Written request - Beginning with the first line, set down every line through the one containing "PI = math.pi", exactly as it appears, but not the pictures.

--- Start of Data block ---

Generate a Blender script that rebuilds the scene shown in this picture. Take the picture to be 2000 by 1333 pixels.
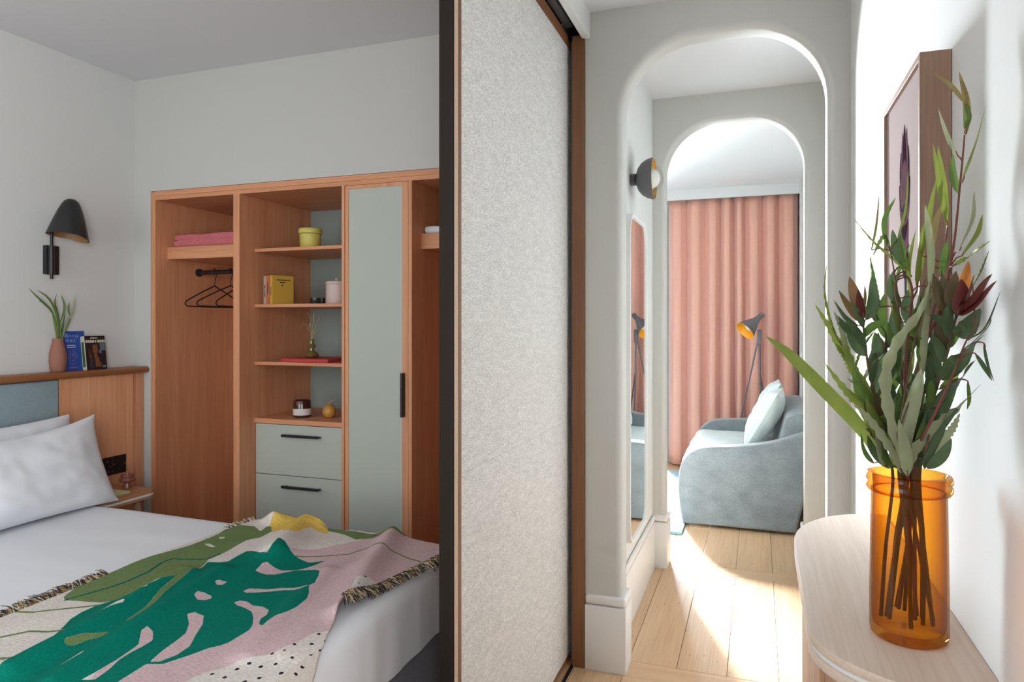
import bpy, bmesh, math, random
import numpy as np
from mathutils import Vector, Matrix, noise

random.seed(11)
scene = bpy.context.scene
for o in list(bpy.data.objects):
    bpy.data.objects.remove(o)
COL = scene.collection
PI = math.pi

# ------------------------------------------------------------------ camera
cam_d = bpy.data.cameras.new('camera')
cam = bpy.data.objects.new('camera', cam_d)
COL.objects.link(cam)
cam.location = (0.0, 0.0, 1.30)
cam.rotation_euler = (PI / 2, 0, math.radians(19.56))
cam_d.sensor_width = 36.0
cam_d.lens = 24.3
cam_d.shift_y = -0.01775
cam_d.clip_start = 0.05
scene.camera = cam

# ------------------------------------------------------------------ world, sun, window daylight, added fill lamps, exposure
world = bpy.data.worlds.new('world')
scene.world = world
world.use_nodes = True
bg = world.node_tree.nodes['Background']
bg.inputs[0].default_value = (0.80, 0.90, 1.0, 1)
bg.inputs[1].default_value = 3.0

def light(name, kind, loc, energy, color, size=None, aim=None):
    d = bpy.data.lights.new(name, kind)
    d.energy = energy
    d.color = color
    if kind == 'AREA':
        d.shape = 'RECTANGLE'
        d.size, d.size_y = size
    o = bpy.data.objects.new(name, d)
    COL.objects.link(o)
    o.location = loc
    if aim is not None:
        o.rotation_euler = Vector(aim).to_track_quat('-Z', 'Y').to_euler()
    return o

SUN_AZ, SUN_EL = math.radians(20), math.radians(28)
sun = light('sun', 'SUN', (-1.5, 8.0, 3.0), 18.0, (1.0, 0.975, 0.96),
            aim=(math.sin(SUN_AZ) * math.cos(SUN_EL), -math.cos(SUN_AZ) * math.cos(SUN_EL), -math.sin(SUN_EL)))
sun.data.angle = math.radians(4)
# daylight entering through the tall window of the sitting room
wl_ = light('window_daylight', 'AREA', (-1.45, 6.56, 1.22), 135.0, (0.87, 0.935, 1.0), (0.95, 2.30), aim=(0.28, -1, 0.0))
wl_.data.spread = math.radians(36)
# added fill lamps: bedroom one behind the camera, hall one beside it
light('added_bedroom_fill', 'AREA', (-1.85, -1.72, 1.45), 31.0, (0.94, 0.97, 1.0), (1.5, 1.7), aim=(0, 1, 0))
hl_ = light('added_hall_fill', 'AREA', (0.255, -0.55, 1.42), 72.0, (0.93, 0.965, 1.0), (1.4, 1.75), aim=(-1, 0.1, 0))
hl_.data.spread = math.radians(142)

vs = scene.view_settings
vs.view_transform = 'Standard'
vs.look = 'None'
vs.exposure = 0.0
vs.gamma = 1.0
vs.use_curve_mapping = False
scene.cycles.max_bounces = 10
scene.cycles.transparent_max_bounces = 16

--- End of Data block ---

Complete answer -
Generate a Blender script that rebuilds the scene shown in this picture. Take the picture to be 2000 by 1333 pixels.
import bpy, bmesh, math, random
import numpy as np
from mathutils import Vector, Matrix, noise

random.seed(11)
scene = bpy.context.scene
for o in list(bpy.data.objects):
    bpy.data.objects.remove(o)
COL = scene.collection
PI = math.pi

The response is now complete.